Task description: Output, please, exactly those lines of the listing that come before the line with "return dx *", along with that line itself.

Information provided:

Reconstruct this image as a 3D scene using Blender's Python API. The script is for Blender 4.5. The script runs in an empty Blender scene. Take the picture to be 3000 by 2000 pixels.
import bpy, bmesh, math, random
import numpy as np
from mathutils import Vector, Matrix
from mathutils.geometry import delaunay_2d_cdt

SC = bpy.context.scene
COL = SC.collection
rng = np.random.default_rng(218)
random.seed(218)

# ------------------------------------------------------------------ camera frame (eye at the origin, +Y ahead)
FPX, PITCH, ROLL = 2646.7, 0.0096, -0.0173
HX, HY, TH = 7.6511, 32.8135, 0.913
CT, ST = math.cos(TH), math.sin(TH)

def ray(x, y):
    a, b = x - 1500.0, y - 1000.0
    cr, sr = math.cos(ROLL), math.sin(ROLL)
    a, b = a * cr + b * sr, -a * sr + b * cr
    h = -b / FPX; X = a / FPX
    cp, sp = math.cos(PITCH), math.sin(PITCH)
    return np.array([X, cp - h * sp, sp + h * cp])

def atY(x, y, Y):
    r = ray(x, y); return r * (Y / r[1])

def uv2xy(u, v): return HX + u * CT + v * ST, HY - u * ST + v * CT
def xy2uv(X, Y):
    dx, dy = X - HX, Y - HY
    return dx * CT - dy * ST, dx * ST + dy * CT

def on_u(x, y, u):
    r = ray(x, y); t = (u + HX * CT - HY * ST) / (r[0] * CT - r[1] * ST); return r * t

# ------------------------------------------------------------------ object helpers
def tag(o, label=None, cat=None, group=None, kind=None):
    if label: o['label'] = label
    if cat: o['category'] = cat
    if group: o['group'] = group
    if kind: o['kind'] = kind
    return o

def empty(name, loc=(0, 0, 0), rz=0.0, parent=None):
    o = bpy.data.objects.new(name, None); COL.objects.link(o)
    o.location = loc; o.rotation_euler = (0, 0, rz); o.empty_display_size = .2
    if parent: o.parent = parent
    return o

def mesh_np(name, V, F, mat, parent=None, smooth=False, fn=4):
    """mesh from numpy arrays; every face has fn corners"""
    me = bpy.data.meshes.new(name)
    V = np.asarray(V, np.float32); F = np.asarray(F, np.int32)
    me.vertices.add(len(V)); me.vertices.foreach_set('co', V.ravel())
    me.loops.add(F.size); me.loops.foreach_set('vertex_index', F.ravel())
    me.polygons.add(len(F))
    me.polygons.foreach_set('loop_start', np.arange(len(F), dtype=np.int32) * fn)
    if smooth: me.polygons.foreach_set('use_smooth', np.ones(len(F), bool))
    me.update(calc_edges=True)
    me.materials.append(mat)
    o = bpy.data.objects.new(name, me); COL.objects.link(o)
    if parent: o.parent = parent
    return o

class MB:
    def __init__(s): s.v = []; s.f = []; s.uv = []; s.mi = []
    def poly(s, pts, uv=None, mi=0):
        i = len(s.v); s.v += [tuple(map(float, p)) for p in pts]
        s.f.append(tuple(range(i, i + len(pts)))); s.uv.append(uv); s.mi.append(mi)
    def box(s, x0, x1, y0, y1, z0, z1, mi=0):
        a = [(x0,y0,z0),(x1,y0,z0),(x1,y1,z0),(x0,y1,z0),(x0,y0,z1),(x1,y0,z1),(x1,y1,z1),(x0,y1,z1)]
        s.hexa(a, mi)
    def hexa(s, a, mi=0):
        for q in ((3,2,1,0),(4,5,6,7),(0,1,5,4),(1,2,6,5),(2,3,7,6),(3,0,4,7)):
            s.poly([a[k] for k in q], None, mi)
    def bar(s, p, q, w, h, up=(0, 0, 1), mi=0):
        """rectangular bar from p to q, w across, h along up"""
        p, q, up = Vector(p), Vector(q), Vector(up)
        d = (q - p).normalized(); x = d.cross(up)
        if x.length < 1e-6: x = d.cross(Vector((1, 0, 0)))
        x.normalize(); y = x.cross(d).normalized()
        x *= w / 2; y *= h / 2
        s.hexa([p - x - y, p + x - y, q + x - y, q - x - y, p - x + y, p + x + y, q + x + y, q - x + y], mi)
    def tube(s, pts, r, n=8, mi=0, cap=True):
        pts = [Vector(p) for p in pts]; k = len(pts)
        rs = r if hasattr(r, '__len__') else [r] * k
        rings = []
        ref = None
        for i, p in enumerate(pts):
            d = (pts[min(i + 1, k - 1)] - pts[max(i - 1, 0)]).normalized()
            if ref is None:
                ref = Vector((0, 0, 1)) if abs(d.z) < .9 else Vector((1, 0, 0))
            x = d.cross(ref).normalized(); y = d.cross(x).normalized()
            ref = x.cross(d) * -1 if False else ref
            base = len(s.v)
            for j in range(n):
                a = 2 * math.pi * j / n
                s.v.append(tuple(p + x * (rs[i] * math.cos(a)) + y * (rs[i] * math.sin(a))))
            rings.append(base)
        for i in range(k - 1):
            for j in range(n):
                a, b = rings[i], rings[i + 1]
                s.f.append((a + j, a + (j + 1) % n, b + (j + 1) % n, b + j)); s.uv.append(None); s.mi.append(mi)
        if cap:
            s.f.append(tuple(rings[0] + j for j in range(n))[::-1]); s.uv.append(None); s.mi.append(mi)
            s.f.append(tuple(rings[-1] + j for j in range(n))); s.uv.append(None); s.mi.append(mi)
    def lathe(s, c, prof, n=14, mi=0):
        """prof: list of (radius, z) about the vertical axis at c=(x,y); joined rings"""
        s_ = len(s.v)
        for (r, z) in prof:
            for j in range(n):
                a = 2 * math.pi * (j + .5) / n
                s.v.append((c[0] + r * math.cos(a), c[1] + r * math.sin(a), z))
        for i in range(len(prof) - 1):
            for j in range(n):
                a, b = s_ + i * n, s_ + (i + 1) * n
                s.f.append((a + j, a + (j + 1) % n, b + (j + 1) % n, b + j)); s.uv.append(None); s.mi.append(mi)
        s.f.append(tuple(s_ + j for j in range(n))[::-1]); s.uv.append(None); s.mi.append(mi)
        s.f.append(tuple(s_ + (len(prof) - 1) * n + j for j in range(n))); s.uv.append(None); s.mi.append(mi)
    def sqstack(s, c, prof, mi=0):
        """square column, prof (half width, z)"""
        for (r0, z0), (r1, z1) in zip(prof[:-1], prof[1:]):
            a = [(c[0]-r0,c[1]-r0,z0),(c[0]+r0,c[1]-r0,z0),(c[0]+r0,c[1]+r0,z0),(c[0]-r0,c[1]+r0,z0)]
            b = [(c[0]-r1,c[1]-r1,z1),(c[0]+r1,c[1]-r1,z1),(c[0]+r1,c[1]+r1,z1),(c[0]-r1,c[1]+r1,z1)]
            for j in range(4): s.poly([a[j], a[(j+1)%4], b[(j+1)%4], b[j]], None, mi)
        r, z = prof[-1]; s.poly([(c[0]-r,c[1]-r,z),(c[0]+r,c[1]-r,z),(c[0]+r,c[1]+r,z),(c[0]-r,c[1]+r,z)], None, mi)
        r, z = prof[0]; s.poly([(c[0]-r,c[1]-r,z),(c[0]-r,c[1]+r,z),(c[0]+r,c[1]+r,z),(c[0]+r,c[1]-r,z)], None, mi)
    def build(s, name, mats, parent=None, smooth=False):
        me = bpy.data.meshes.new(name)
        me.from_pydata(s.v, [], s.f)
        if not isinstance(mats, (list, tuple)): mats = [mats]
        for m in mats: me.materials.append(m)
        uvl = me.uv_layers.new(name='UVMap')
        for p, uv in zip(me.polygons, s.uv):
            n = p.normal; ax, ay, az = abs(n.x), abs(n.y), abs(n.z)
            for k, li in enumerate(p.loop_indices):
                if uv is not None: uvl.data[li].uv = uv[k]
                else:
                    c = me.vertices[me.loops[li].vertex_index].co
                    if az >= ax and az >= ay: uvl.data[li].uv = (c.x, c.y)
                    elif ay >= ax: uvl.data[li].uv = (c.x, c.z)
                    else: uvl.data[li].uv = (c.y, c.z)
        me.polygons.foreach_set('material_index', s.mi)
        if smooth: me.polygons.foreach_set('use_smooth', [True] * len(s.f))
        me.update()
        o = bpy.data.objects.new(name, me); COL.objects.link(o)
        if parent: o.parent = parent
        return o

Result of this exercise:
Reconstruct this image as a 3D scene using Blender's Python API. The script is for Blender 4.5. The script runs in an empty Blender scene. Take the picture to be 3000 by 2000 pixels.
import bpy, bmesh, math, random
import numpy as np
from mathutils import Vector, Matrix
from mathutils.geometry import delaunay_2d_cdt

SC = bpy.context.scene
COL = SC.collection
rng = np.random.default_rng(218)
random.seed(218)

# ------------------------------------------------------------------ camera frame (eye at the origin, +Y ahead)
FPX, PITCH, ROLL = 2646.7, 0.0096, -0.0173
HX, HY, TH = 7.6511, 32.8135, 0.913
CT, ST = math.cos(TH), math.sin(TH)

def ray(x, y):
    a, b = x - 1500.0, y - 1000.0
    cr, sr = math.cos(ROLL), math.sin(ROLL)
    a, b = a * cr + b * sr, -a * sr + b * cr
    h = -b / FPX; X = a / FPX
    cp, sp = math.cos(PITCH), math.sin(PITCH)
    return np.array([X, cp - h * sp, sp + h * cp])

def atY(x, y, Y):
    r = ray(x, y); return r * (Y / r[1])

def uv2xy(u, v): return HX + u * CT + v * ST, HY - u * ST + v * CT
def xy2uv(X, Y):
    dx, dy = X - HX, Y - HY
    return dx * CT - dy * ST, dx * ST + dy * CT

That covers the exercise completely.